LA mayoral hopeful Nithya Raman ripped to shreds over fetid hellhole in her own backyard: ‘Failure to lead’
Nithya Raman is being blasted for failing to clear a dangerous LA River encampment after securing more than $4 million in state funding specifically to address it.
Nearly two years after a state grant, the money remains unspent while conditions along the river corridor continue to worsen.
The cash comes from California’s Encampment Resolution Fund, a program designed to move people living in encampments into housing and supportive services.
e California Post first reported earlier this week that Raman secured a $4,011,357 grant to address a sprawling homeless encampment stretching across a 19-mile section of the Los Angeles River.
Roughly 90 people are living in tents, storm drains and makeshift shelters along in the area.
The grant was awarded after Raman submitted a proposal to the state promising intensive outreach, housing placements and pathways to permanent housing.
But to date, the funding remained unspent.
Raman’s office blamed administrative and contracting delays.
“Councilmember Nithya Raman has consistently treated homelessness as the urgent crisis it is, which is why it is deeply frustrating when critical resources get caught in administrative and contracting processes,” a spokesperson told The Post.
The spokesperson added that the Encampment Resolution Fund “is intended to support rapid outreach and housing interventions, not sit idle while City departments work through bureaucracy” and said implementation is expected to begin later this month.
Monica Rodriguez says she’s not buying it and is using success in her own district as to why.

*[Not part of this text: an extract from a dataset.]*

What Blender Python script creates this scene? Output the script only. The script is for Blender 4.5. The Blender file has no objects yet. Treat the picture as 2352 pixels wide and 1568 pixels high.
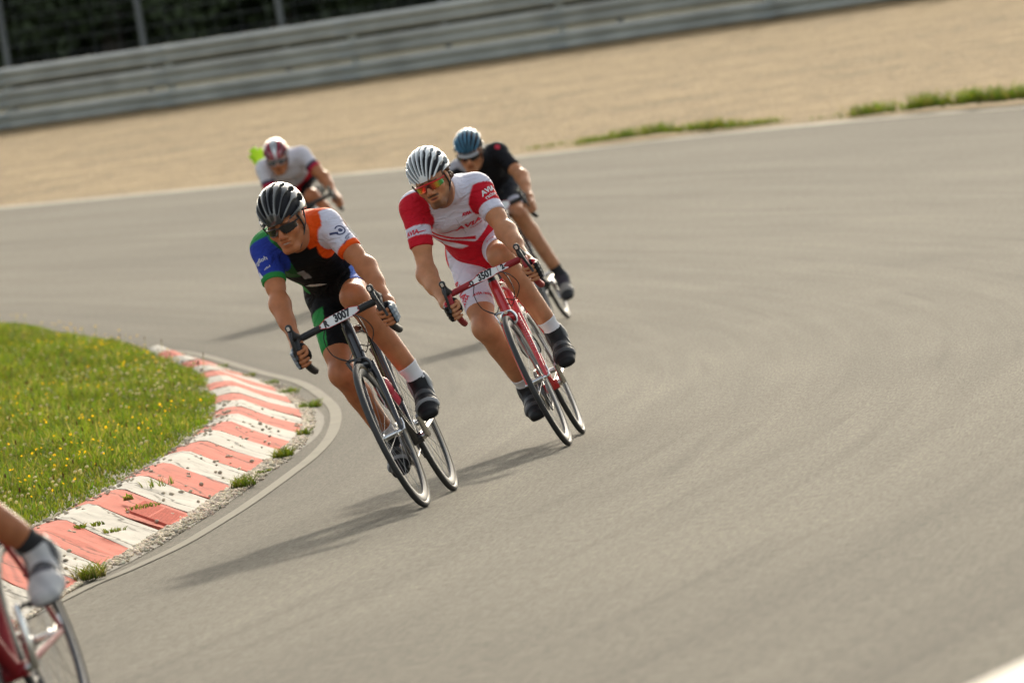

“There’s no bureaucracy,” Rodriguez told The Post. “It’s no different than any other contract that we engage in with a service provider. You issue the scope of work, you work with the provider, and you award the contract. That’s it.”
Rodriguez can use her own record as evidence of success.
Her office received funding through the same Encampment Resolution Fund program and, in roughly the same amount of time, housed 90 people and removed 40 RVs from city streets through her RV-to-Home initiative.
Building on that initial success, Rodriguez said the broader program has now housed 387 people and removed 184 RVs citywide.
“When we got the $5 million from the state for the Encampment Resolution Fund, we had already been doing that work,” Rodriguez said.
Rodriguez also points to the LA River encampment as evidence that Raman’s campaign message of “urgency on homelessness” does not match their pace of progress.
“She chairs the homeless and housing committee and is now asking people to give her a promotion,” Rodriguez said.
The California Post has documented people living inside flood channels, beneath bridges and inside concrete culverts along the river.
Outreach workers and advocates have described rampant methamphetamine use, untreated mental illness, criminal activity and a revolving cycle of incarceration and homelessness.
Rodriguez said she cannot understand why other council districts have successfully moved Encampment Resolution Fund projects forward while Raman’s remains stalled.
“I don’t understand how everyone else is doing what Ms. Raman can’t,” Rodriguez said.
Rodriguez also points out that Raman is not an outsider looking in.
As chair of the City Council’s Housing and Homelessness Committee, Rodriguez says she already occupies one of the most powerful positions shaping homelessness policy in Los Angeles..
“Based on her failure to deliver in the role that she has now, I don’t understand how she’s claiming that she would work with any greater sense of urgency.”
“The numbers don’t lie,” she said. “The fact that it’s been a year and there’s been no commitment for the expenditure of those funds reflects a failure to lead.”
Rodriguez’s RV-to-Home program has since drawn attention beyond her district.
The initiative is now being used as a pilot program by Mayor Karen Bass’ administration and is expanding into other council districts as city leaders look for new ways to address the growing RV encampment crisis.